_Task objective_:
Transcribe the material below exactly as it appears.

_Dataset extract_:
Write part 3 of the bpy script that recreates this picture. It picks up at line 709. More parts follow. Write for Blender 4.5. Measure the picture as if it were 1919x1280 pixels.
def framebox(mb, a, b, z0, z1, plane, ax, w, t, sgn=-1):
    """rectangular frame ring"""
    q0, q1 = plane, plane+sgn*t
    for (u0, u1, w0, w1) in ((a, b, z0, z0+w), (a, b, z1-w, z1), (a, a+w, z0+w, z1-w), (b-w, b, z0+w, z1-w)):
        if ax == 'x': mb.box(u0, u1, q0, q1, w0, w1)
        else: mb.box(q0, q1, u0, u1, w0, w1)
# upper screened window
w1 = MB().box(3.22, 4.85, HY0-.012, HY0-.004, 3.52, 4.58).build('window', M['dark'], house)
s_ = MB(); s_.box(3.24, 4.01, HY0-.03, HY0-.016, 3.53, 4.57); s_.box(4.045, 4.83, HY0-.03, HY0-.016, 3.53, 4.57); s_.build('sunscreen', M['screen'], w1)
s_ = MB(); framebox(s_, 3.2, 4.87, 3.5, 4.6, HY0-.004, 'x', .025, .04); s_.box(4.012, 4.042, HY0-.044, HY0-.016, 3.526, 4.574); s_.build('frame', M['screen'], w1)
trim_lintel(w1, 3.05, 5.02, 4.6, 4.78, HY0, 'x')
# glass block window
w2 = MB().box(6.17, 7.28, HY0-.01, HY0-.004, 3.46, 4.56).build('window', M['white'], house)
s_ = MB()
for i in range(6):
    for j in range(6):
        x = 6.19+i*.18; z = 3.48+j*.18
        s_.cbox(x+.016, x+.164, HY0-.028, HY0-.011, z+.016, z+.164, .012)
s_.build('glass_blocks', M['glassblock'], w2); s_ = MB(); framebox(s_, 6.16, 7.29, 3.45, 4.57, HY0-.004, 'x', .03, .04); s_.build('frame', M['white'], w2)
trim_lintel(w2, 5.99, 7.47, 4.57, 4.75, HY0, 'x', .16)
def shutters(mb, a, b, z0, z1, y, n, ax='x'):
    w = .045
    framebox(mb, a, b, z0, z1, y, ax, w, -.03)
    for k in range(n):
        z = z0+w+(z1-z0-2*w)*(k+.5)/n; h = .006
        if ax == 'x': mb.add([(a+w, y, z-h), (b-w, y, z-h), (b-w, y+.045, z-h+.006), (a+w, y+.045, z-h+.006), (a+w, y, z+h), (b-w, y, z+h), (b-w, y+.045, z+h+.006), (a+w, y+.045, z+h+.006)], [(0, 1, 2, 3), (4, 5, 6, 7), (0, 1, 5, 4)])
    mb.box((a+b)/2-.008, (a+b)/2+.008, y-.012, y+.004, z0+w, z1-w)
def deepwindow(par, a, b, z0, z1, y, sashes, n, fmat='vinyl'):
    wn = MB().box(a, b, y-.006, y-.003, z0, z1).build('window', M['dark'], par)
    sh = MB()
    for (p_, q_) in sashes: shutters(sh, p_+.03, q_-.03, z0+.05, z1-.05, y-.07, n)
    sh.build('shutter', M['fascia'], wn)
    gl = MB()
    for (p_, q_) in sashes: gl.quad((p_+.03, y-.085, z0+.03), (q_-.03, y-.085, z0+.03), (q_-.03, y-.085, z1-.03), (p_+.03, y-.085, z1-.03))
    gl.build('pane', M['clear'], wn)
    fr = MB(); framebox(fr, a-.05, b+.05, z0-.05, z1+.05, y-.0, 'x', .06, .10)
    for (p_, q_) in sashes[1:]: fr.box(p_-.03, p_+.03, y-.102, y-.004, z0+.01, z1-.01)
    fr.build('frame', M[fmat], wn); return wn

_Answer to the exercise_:
Write part 3 of the bpy script that recreates this picture. It picks up at line 709. More parts follow. Write for Blender 4.5. Measure the picture as if it were 1919x1280 pixels.
def framebox(mb, a, b, z0, z1, plane, ax, w, t, sgn=-1):
    """rectangular frame ring"""
    q0, q1 = plane, plane+sgn*t
    for (u0, u1, w0, w1) in ((a, b, z0, z0+w), (a, b, z1-w, z1), (a, a+w, z0+w, z1-w), (b-w, b, z0+w, z1-w)):
        if ax == 'x': mb.box(u0, u1, q0, q1, w0, w1)
        else: mb.box(q0, q1, u0, u1, w0, w1)
# upper screened window
w1 = MB().box(3.22, 4.85, HY0-.012, HY0-.004, 3.52, 4.58).build('window', M['dark'], house)
s_ = MB(); s_.box(3.24, 4.01, HY0-.03, HY0-.016, 3.53, 4.57); s_.box(4.045, 4.83, HY0-.03, HY0-.016, 3.53, 4.57); s_.build('sunscreen', M['screen'], w1)
s_ = MB(); framebox(s_, 3.2, 4.87, 3.5, 4.6, HY0-.004, 'x', .025, .04); s_.box(4.012, 4.042, HY0-.044, HY0-.016, 3.526, 4.574); s_.build('frame', M['screen'], w1)
trim_lintel(w1, 3.05, 5.02, 4.6, 4.78, HY0, 'x')
# glass block window
w2 = MB().box(6.17, 7.28, HY0-.01, HY0-.004, 3.46, 4.56).build('window', M['white'], house)
s_ = MB()
for i in range(6):
    for j in range(6):
        x = 6.19+i*.18; z = 3.48+j*.18
        s_.cbox(x+.016, x+.164, HY0-.028, HY0-.011, z+.016, z+.164, .012)
s_.build('glass_blocks', M['glassblock'], w2); s_ = MB(); framebox(s_, 6.16, 7.29, 3.45, 4.57, HY0-.004, 'x', .03, .04); s_.build('frame', M['white'], w2)
trim_lintel(w2, 5.99, 7.47, 4.57, 4.75, HY0, 'x', .16)
def shutters(mb, a, b, z0, z1, y, n, ax='x'):
    w = .045
    framebox(mb, a, b, z0, z1, y, ax, w, -.03)
    for k in range(n):
        z = z0+w+(z1-z0-2*w)*(k+.5)/n; h = .006
        if ax == 'x': mb.add([(a+w, y, z-h), (b-w, y, z-h), (b-w, y+.045, z-h+.006), (a+w, y+.045, z-h+.006), (a+w, y, z+h), (b-w, y, z+h), (b-w, y+.045, z+h+.006), (a+w, y+.045, z+h+.006)], [(0, 1, 2, 3), (4, 5, 6, 7), (0, 1, 5, 4)])
    mb.box((a+b)/2-.008, (a+b)/2+.008, y-.012, y+.004, z0+w, z1-w)
def deepwindow(par, a, b, z0, z1, y, sashes, n, fmat='vinyl'):
    wn = MB().box(a, b, y-.006, y-.003, z0, z1).build('window', M['dark'], par)
    sh = MB()
    for (p_, q_) in sashes: shutters(sh, p_+.03, q_-.03, z0+.05, z1-.05, y-.07, n)
    sh.build('shutter', M['fascia'], wn)
    gl = MB()
    for (p_, q_) in sashes: gl.quad((p_+.03, y-.085, z0+.03), (q_-.03, y-.085, z0+.03), (q_-.03, y-.085, z1-.03), (p_+.03, y-.085, z1-.03))
    gl.build('pane', M['clear'], wn)
    fr = MB(); framebox(fr, a-.05, b+.05, z0-.05, z1+.05, y-.0, 'x', .06, .10)
    for (p_, q_) in sashes[1:]: fr.box(p_-.03, p_+.03, y-.102, y-.004, z0+.01, z1-.01)
    fr.build('frame', M[fmat], wn); return wn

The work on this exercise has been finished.